• _Short task_: Go from the first line to the line with "except Exception as e: print(e)" and return those lines verbatim, ends included.

• _Material provided_:
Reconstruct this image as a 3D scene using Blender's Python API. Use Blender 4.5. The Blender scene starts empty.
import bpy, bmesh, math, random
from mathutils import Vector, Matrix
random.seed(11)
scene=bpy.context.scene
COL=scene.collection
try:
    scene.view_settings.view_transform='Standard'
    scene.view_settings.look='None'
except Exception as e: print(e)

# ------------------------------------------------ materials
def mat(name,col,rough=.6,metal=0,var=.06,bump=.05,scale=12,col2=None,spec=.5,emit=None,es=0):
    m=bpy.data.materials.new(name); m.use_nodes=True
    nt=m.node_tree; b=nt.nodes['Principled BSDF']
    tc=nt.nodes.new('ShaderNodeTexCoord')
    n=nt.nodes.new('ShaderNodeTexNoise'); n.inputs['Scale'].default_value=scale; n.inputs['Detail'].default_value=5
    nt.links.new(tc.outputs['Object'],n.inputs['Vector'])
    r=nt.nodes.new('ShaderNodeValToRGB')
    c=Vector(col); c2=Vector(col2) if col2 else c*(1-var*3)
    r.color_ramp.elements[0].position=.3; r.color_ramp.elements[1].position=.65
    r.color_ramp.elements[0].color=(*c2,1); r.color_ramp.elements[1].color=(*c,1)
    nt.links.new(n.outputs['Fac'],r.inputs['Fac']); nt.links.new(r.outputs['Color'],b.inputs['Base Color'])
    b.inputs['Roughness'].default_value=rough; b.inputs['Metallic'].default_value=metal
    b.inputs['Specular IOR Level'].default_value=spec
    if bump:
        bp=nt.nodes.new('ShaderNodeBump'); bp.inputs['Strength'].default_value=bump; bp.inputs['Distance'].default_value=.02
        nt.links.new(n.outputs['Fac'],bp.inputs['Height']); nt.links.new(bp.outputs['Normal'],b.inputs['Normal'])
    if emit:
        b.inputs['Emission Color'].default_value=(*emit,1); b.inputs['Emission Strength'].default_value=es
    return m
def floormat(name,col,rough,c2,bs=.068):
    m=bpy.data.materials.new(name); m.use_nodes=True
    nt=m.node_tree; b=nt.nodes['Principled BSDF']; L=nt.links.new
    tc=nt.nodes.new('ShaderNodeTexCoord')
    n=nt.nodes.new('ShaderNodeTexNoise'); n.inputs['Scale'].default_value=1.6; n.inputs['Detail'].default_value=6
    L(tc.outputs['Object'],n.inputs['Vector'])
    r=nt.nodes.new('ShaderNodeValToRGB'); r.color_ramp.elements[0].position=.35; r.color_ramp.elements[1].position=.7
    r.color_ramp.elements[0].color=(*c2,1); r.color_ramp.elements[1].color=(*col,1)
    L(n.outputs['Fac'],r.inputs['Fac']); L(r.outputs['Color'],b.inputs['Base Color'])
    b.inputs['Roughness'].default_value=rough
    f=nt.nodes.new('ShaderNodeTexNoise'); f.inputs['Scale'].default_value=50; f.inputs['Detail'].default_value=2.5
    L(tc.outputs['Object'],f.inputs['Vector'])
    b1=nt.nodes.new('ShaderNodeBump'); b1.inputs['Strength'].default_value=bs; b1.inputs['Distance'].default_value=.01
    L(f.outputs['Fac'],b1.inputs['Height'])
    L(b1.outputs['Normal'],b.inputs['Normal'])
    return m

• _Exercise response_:
Reconstruct this image as a 3D scene using Blender's Python API. Use Blender 4.5. The Blender scene starts empty.
import bpy, bmesh, math, random
from mathutils import Vector, Matrix
random.seed(11)
scene=bpy.context.scene
COL=scene.collection
try:
    scene.view_settings.view_transform='Standard'
    scene.view_settings.look='None'
except Exception as e: print(e)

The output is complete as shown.